The most extreme excursion into fantasy occurs the night before the commemoration day assembly. In the dormitory, the rebellion is launched: all of the objects in the room are thrown around as the children express their disdain for authority. Part way through the scene there is a shift to slow motion as pillows and feathers fly, and the children parade through the room. The teacher in charge is unable to constrain them and falls asleep. In the morning he is tied to his bed and set upright in a gesture of mock crucifixion. The four leaders of the rebellion carry their flag to the roof and hurl various objects at the dignitaries assembled in the courtyard. The film concludes with the four boys marching up the rooftops towards the sky.

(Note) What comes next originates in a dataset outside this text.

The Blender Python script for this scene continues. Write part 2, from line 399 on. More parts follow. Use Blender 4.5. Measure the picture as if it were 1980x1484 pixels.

Vigo's depiction of school life in Zéro de conduite is often described in biographical terms. In particular it is seen as expressing the misery he experienced as a child in boarding school and the subversive tendencies of his father, a militant anarchist who died (reportedly murdered) in prison when Vigo was 12 years old. While his personal circumstances certainly influenced his attitudes and ideas, the emphasis on the film as an autobiography obscures the degree to which the film transforms the world. In this regard it should be recalled that Vigo's career was closely affiliated with French avant-garde film activity in the late 1920s.
Vigo did experience difficulties in the production of the film, notably in the area of finance. But he was aided by a group of committed assistants. Foremost among those was Boris Kaufman, director of photography on all Vigo's films. They had worked closely on A propos de Nice, Vigo's first film, establishing the basis for future collaboration. This film revealed Vigo's interest in combining an avant-garde use of the medium with aggressive social critique. The music for Zéro de conduite was composed by Maurice Jaubert, and contributes to the overall tone of the film. He worked particularly hard on the music for the night-time revolt in order to achieve a dream-like effect; after writing the basic score it was rescored and recorded in reverse, and then re-recorded backwards to restore the original.